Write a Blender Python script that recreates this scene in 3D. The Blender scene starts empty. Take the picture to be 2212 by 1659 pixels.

--

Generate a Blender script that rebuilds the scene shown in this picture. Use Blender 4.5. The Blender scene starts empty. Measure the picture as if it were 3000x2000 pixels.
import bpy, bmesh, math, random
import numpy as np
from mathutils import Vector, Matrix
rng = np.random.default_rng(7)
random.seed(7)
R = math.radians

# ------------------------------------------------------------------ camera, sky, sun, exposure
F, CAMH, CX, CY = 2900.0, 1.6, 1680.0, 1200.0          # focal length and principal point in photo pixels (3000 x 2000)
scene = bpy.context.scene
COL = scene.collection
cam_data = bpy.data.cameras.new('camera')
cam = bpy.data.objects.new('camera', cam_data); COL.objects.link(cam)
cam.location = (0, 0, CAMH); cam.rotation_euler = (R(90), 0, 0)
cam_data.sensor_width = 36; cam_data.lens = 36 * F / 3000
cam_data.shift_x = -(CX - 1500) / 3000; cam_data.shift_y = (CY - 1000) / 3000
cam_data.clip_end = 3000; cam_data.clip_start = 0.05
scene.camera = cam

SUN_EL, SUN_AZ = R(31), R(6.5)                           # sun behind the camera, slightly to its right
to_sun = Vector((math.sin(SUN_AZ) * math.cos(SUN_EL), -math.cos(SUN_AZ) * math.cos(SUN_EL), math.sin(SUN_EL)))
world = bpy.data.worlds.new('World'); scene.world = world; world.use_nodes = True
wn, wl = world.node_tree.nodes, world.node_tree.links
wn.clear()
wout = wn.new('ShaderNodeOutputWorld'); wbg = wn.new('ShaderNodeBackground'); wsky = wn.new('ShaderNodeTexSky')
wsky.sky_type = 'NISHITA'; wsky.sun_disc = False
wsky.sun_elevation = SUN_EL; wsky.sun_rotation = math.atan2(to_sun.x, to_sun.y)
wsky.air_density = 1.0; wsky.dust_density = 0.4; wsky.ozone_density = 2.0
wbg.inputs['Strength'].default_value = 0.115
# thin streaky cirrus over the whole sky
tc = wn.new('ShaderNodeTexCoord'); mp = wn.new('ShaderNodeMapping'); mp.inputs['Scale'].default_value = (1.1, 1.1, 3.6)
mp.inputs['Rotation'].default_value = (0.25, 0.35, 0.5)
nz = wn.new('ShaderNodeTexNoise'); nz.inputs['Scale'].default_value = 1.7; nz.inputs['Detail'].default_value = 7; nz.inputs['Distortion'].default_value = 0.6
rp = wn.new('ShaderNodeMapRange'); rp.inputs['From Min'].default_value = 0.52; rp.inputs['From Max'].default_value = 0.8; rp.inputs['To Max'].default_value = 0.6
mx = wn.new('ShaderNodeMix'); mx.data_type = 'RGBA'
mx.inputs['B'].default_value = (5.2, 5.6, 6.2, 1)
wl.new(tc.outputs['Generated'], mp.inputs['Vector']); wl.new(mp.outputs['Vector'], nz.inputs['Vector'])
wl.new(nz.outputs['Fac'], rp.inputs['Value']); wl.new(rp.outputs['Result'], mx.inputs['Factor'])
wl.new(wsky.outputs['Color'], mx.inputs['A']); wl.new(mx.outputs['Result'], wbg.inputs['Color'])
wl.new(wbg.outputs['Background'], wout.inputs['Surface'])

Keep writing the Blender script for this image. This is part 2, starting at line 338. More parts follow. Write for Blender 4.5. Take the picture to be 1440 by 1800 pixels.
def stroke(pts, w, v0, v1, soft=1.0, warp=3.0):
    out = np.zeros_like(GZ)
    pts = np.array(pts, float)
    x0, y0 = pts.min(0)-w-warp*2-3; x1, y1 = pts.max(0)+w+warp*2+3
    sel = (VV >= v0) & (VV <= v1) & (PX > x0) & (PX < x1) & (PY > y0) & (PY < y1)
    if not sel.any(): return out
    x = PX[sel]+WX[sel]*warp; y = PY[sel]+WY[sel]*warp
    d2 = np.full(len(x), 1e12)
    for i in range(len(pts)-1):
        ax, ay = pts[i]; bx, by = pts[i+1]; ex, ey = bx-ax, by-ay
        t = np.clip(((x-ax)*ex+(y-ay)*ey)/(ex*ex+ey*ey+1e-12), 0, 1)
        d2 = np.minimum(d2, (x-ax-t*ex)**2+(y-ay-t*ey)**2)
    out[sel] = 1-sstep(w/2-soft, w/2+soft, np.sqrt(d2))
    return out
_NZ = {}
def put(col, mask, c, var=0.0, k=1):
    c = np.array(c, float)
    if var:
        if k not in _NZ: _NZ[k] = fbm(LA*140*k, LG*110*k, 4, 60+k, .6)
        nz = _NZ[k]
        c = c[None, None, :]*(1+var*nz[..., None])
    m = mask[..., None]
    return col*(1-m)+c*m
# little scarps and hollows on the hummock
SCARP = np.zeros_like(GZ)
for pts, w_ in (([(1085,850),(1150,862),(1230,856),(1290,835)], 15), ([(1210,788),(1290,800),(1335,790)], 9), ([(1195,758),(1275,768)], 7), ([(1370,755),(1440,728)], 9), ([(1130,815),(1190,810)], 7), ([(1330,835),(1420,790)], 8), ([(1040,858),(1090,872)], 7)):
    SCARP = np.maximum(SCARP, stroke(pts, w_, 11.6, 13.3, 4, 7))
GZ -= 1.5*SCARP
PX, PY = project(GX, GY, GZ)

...

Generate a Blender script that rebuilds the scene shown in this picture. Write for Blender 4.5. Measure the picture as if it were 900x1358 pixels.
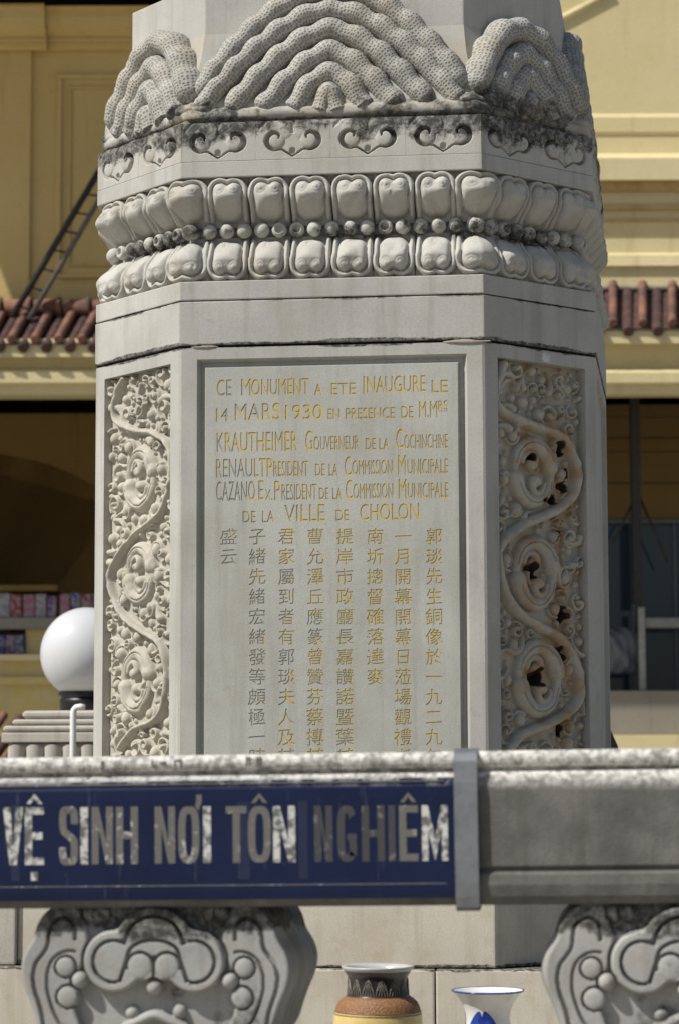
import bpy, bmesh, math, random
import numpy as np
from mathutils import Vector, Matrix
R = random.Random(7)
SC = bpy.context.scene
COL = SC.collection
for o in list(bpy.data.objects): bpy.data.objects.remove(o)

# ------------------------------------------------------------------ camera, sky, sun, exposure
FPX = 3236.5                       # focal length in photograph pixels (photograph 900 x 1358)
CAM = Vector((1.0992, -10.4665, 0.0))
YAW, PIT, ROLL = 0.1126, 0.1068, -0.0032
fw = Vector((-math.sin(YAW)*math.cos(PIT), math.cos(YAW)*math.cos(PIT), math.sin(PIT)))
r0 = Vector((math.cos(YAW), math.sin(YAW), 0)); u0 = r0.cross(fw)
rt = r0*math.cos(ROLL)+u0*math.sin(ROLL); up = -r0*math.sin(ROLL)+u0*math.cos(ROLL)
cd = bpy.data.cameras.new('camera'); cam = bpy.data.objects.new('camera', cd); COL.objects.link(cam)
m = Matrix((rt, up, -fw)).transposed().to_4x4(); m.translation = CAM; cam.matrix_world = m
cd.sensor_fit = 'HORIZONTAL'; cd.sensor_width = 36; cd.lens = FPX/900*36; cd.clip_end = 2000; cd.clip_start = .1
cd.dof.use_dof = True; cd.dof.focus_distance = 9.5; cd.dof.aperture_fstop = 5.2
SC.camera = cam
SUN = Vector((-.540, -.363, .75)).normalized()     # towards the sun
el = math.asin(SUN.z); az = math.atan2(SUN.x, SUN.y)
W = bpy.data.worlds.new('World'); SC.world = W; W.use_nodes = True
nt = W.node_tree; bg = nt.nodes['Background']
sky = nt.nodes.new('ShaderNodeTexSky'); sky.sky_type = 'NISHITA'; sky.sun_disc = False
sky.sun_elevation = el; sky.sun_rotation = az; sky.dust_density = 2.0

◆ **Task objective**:
Starting with the line with "were 3000x2000 pixels." and ending with the line with "scene.camera = cam", extract every line exactly and nothing outside that span.

◆ **Correct response**:
Generate a Blender script that rebuilds the scene shown in this picture. Use Blender 4.5. The Blender scene starts empty. Measure the picture as if it were 3000x2000 pixels.
import bpy, bmesh, math, random
import numpy as np
from mathutils import Vector, Matrix
rng = np.random.default_rng(7)
random.seed(7)
R = math.radians

# ------------------------------------------------------------------ camera, sky, sun, exposure
F, CAMH, CX, CY = 2900.0, 1.6, 1680.0, 1200.0          # focal length and principal point in photo pixels (3000 x 2000)
scene = bpy.context.scene
COL = scene.collection
cam_data = bpy.data.cameras.new('camera')
cam = bpy.data.objects.new('camera', cam_data); COL.objects.link(cam)
cam.location = (0, 0, CAMH); cam.rotation_euler = (R(90), 0, 0)
cam_data.sensor_width = 36; cam_data.lens = 36 * F / 3000
cam_data.shift_x = -(CX - 1500) / 3000; cam_data.shift_y = (CY - 1000) / 3000
cam_data.clip_end = 3000; cam_data.clip_start = 0.05
scene.camera = cam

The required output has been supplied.